We don't want to alarm you.... Ok actually we do, but only a little. Super-eruptions, so large they can cancel multiple summers and blanket a continent with ash, happen more frequently than we thought. That doesn't mean we should expect one next Tuesday, and the risk remains much lower than for human-induced threats, but the methods used to determine this might reveal some other lurking dangers.
In 2004, geologists estimated that volcanic eruptions where more than 1,000 gigatons of material is released happen somewhere between once every 45,000 and once every 714,000 years. That's a very wide range of uncertainty, but even at the lower end, it's substantially longer than the time since the invention of agriculture, making it unsurprising that an eruption hasn't come along to throw our civilization off course.
Professor Jonathan Rougier of the University of Bristol, UK, has challenged that estimate in Earth and Planetary Science Letters. He thinks the true range is 5,200-48,000 years, with the most likely figure being 17,000 years. It's been longer than that since the Earth last experienced such an event, with the most recent occurring over 20,000 years ago.
However, such eruptions don't occur on a reliable cycle. Rougier's team found that there were two in the period between 20,000 and 30,000 years ago. “On balance, we have been slightly lucky not to experience any super-eruptions since then,” Rougier said in a statement. “But it is important to appreciate that the absence of super-eruptions in the last 20,000 years does not imply that one is overdue. Nature is not that regular.”
He also told IFLScience that geologists now "have a much better database [of big eruptions] than we did a decade ago."
Since humanity survived this pair, and the even larger explosion at Toba, Sumatra, 75,000 years ago, it's likely we'll make it through a future event on the same scale. But that doesn't mean we would remain unscathed. Just how devastating such an event would be depends on its size, location, and timing, but Rougier told IFLScience; "The direct effect of a super-eruption would be to sterilize the land for thousands of miles... The indirect effect (about which there is more uncertainty) would change global weather patterns for possibly decades."

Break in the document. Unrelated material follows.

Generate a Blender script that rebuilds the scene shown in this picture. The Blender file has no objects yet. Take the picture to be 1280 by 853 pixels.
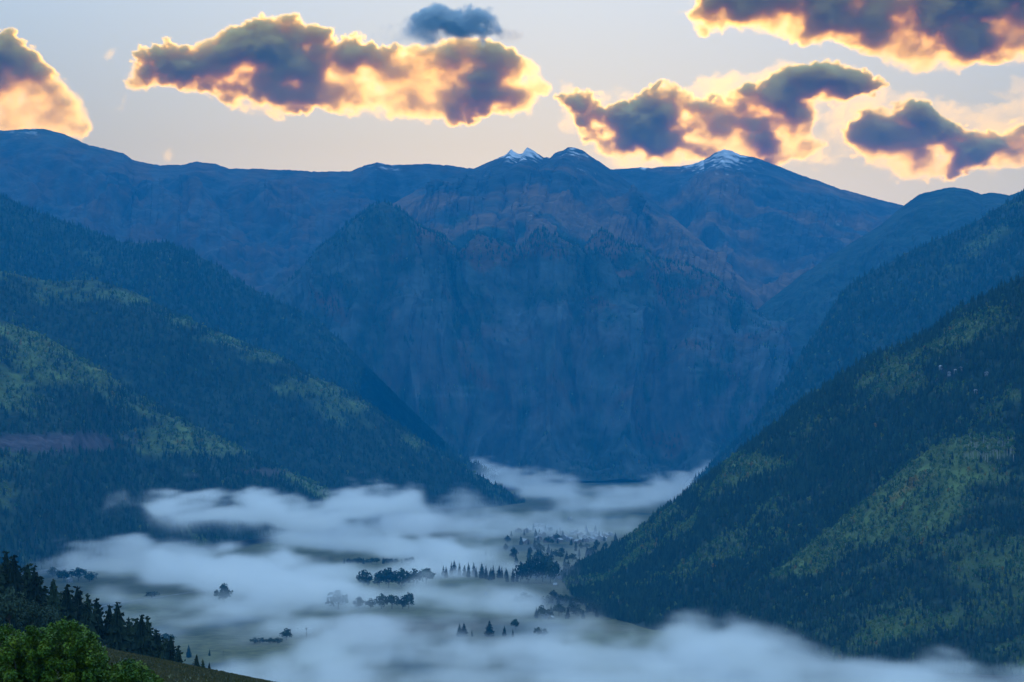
import bpy, bmesh, math, random
import numpy as np
from mathutils import Vector, Matrix

scene = bpy.context.scene
col = scene.collection
random.seed(7)
rng = np.random.default_rng(7)

# ------------------------------------------------------------------ camera
F = 3600.0                      # focal length in photo pixels (1280 wide)
CAM_H = 330.0                   # camera above the valley floor, metres
PITCH = math.atan(63.5 / F)
cam_d = bpy.data.cameras.new("camera")
cam = bpy.data.objects.new("camera", cam_d)
col.objects.link(cam)
cam_d.sensor_width = 36.0
cam_d.lens = 36.0 * F / 1280.0
cam_d.clip_start = 1.0
cam_d.clip_end = 200000.0
cam.location = (0, 0, CAM_H)
cam.rotation_euler = (math.pi / 2 + PITCH, 0, 0)
scene.camera = cam

# ------------------------------------------------------------------ sky, sun, exposure
SUN_EL, SUN_AZ = math.radians(3.6), math.radians(1.2)
world = bpy.data.worlds.new("World")
scene.world = world
world.use_nodes = True
wn = world.node_tree
bg = wn.nodes['Background']
sky = wn.nodes.new('ShaderNodeTexSky')
sky.sky_type = 'NISHITA'
sky.sun_disc = False
sky.sun_elevation = SUN_EL
sky.sun_rotation = SUN_AZ
sky.altitude = 2900
sky.air_density = 1.0
sky.dust_density = 3.2
sky.ozone_density = 1.3
wn.links.new(sky.outputs[0], bg.inputs[0])
bg.inputs[1].default_value = 0.071
veil = wn.nodes.new('ShaderNodeBackground')          # the blue of the upper sky, growing evenly from the horizon to overhead
veil.inputs[0].default_value = (0.45, 0.71, 1.0, 1)
wg = wn.nodes.new('ShaderNodeTexCoord')
ws = wn.nodes.new('ShaderNodeSeparateXYZ'); wn.links.new(wg.outputs['Generated'], ws.inputs[0])
wm = wn.nodes.new('ShaderNodeMapRange'); wm.inputs[1].default_value = 0.085; wm.inputs[2].default_value = 0.27
wm.inputs[3].default_value = 0.0; wm.inputs[4].default_value = 1.45
wn.links.new(ws.outputs[2], wm.inputs[0]); wn.links.new(wm.outputs[0], veil.inputs[1])
add = wn.nodes.new('ShaderNodeAddShader')
wn.links.new(bg.outputs[0], add.inputs[0])
wn.links.new(veil.outputs[0], add.inputs[1])
wn.links.new(add.outputs[0], wn.nodes['World Output'].inputs[0])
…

Rougier said the work is also important for applying the techniques his team has developed to other rare events that might not be well recorded. Even though these events are infrequent, some of them, such as very big earthquakes and smaller, locally damaging, eruptions are more common, and therefore more threatening than super-eruptions. To Rougier's mind, these are much more worth worrying about, along with the disasters that are becoming more frequent due to our own behavior.
Unfortunately, this hasn't stopped headlines misrepresenting Rougier's statements by suggesting disaster is imminent.